■ Problem description: Reproduce all of the material exactly as shown.

■ Recorded data:

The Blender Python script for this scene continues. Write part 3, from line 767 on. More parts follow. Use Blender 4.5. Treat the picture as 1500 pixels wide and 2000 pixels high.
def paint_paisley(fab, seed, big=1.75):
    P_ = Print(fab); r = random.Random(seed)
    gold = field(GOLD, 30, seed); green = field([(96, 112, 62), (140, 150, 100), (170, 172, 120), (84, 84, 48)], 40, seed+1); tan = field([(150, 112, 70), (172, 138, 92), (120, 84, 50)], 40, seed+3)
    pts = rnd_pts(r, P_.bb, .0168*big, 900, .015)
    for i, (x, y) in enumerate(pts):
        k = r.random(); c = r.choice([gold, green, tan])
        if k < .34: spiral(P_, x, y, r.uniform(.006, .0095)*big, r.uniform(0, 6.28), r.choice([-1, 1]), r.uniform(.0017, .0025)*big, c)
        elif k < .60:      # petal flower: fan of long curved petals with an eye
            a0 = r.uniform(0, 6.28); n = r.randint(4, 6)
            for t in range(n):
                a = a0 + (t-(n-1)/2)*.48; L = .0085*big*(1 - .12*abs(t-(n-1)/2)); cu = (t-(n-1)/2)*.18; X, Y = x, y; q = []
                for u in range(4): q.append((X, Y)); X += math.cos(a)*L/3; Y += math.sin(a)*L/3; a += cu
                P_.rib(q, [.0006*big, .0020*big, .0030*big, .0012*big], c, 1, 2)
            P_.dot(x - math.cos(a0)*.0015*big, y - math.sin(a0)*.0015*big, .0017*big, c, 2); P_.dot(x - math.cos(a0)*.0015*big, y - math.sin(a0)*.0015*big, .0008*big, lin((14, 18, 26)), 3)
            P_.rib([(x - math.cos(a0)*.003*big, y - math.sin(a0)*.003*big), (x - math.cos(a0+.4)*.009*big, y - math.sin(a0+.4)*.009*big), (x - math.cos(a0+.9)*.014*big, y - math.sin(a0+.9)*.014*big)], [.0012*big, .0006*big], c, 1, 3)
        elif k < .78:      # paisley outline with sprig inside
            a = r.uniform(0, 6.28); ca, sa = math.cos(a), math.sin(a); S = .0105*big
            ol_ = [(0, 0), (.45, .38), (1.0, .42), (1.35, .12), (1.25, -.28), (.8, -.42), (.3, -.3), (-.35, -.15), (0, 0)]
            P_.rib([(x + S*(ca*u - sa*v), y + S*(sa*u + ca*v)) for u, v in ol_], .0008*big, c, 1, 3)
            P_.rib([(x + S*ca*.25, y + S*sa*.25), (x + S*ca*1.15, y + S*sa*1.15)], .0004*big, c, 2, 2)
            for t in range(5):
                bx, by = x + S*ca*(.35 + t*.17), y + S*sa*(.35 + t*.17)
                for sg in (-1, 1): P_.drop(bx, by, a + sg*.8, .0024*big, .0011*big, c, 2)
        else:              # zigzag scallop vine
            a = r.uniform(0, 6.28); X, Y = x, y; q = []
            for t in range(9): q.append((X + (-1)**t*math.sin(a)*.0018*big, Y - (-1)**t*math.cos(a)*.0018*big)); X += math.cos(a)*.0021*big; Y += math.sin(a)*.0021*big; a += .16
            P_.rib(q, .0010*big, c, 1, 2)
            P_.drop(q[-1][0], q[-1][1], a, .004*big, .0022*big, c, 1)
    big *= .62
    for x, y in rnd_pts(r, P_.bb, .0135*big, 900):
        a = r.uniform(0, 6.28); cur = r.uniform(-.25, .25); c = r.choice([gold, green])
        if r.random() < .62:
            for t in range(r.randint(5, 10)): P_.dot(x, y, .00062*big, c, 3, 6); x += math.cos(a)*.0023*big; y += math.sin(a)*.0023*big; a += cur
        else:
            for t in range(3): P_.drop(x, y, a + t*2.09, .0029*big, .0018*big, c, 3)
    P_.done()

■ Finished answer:
The Blender Python script for this scene continues. Write part 3, from line 767 on. More parts follow. Use Blender 4.5. Treat the picture as 1500 pixels wide and 2000 pixels high.
def paint_paisley(fab, seed, big=1.75):
    P_ = Print(fab); r = random.Random(seed)
    gold = field(GOLD, 30, seed); green = field([(96, 112, 62), (140, 150, 100), (170, 172, 120), (84, 84, 48)], 40, seed+1); tan = field([(150, 112, 70), (172, 138, 92), (120, 84, 50)], 40, seed+3)
    pts = rnd_pts(r, P_.bb, .0168*big, 900, .015)
    for i, (x, y) in enumerate(pts):
        k = r.random(); c = r.choice([gold, green, tan])
        if k < .34: spiral(P_, x, y, r.uniform(.006, .0095)*big, r.uniform(0, 6.28), r.choice([-1, 1]), r.uniform(.0017, .0025)*big, c)
        elif k < .60:      # petal flower: fan of long curved petals with an eye
            a0 = r.uniform(0, 6.28); n = r.randint(4, 6)
            for t in range(n):
                a = a0 + (t-(n-1)/2)*.48; L = .0085*big*(1 - .12*abs(t-(n-1)/2)); cu = (t-(n-1)/2)*.18; X, Y = x, y; q = []
                for u in range(4): q.append((X, Y)); X += math.cos(a)*L/3; Y += math.sin(a)*L/3; a += cu
                P_.rib(q, [.0006*big, .0020*big, .0030*big, .0012*big], c, 1, 2)
            P_.dot(x - math.cos(a0)*.0015*big, y - math.sin(a0)*.0015*big, .0017*big, c, 2); P_.dot(x - math.cos(a0)*.0015*big, y - math.sin(a0)*.0015*big, .0008*big, lin((14, 18, 26)), 3)
            P_.rib([(x - math.cos(a0)*.003*big, y - math.sin(a0)*.003*big), (x - math.cos(a0+.4)*.009*big, y - math.sin(a0+.4)*.009*big), (x - math.cos(a0+.9)*.014*big, y - math.sin(a0+.9)*.014*big)], [.0012*big, .0006*big], c, 1, 3)
        elif k < .78:      # paisley outline with sprig inside
            a = r.uniform(0, 6.28); ca, sa = math.cos(a), math.sin(a); S = .0105*big
            ol_ = [(0, 0), (.45, .38), (1.0, .42), (1.35, .12), (1.25, -.28), (.8, -.42), (.3, -.3), (-.35, -.15), (0, 0)]
            P_.rib([(x + S*(ca*u - sa*v), y + S*(sa*u + ca*v)) for u, v in ol_], .0008*big, c, 1, 3)
            P_.rib([(x + S*ca*.25, y + S*sa*.25), (x + S*ca*1.15, y + S*sa*1.15)], .0004*big, c, 2, 2)
            for t in range(5):
                bx, by = x + S*ca*(.35 + t*.17), y + S*sa*(.35 + t*.17)
                for sg in (-1, 1): P_.drop(bx, by, a + sg*.8, .0024*big, .0011*big, c, 2)
        else:              # zigzag scallop vine
            a = r.uniform(0, 6.28); X, Y = x, y; q = []
            for t in range(9): q.append((X + (-1)**t*math.sin(a)*.0018*big, Y - (-1)**t*math.cos(a)*.0018*big)); X += math.cos(a)*.0021*big; Y += math.sin(a)*.0021*big; a += .16
            P_.rib(q, .0010*big, c, 1, 2)
            P_.drop(q[-1][0], q[-1][1], a, .004*big, .0022*big, c, 1)
    big *= .62
    for x, y in rnd_pts(r, P_.bb, .0135*big, 900):
        a = r.uniform(0, 6.28); cur = r.uniform(-.25, .25); c = r.choice([gold, green])
        if r.random() < .62:
            for t in range(r.randint(5, 10)): P_.dot(x, y, .00062*big, c, 3, 6); x += math.cos(a)*.0023*big; y += math.sin(a)*.0023*big; a += cur
        else:
            for t in range(3): P_.drop(x, y, a + t*2.09, .0029*big, .0018*big, c, 3)
    P_.done()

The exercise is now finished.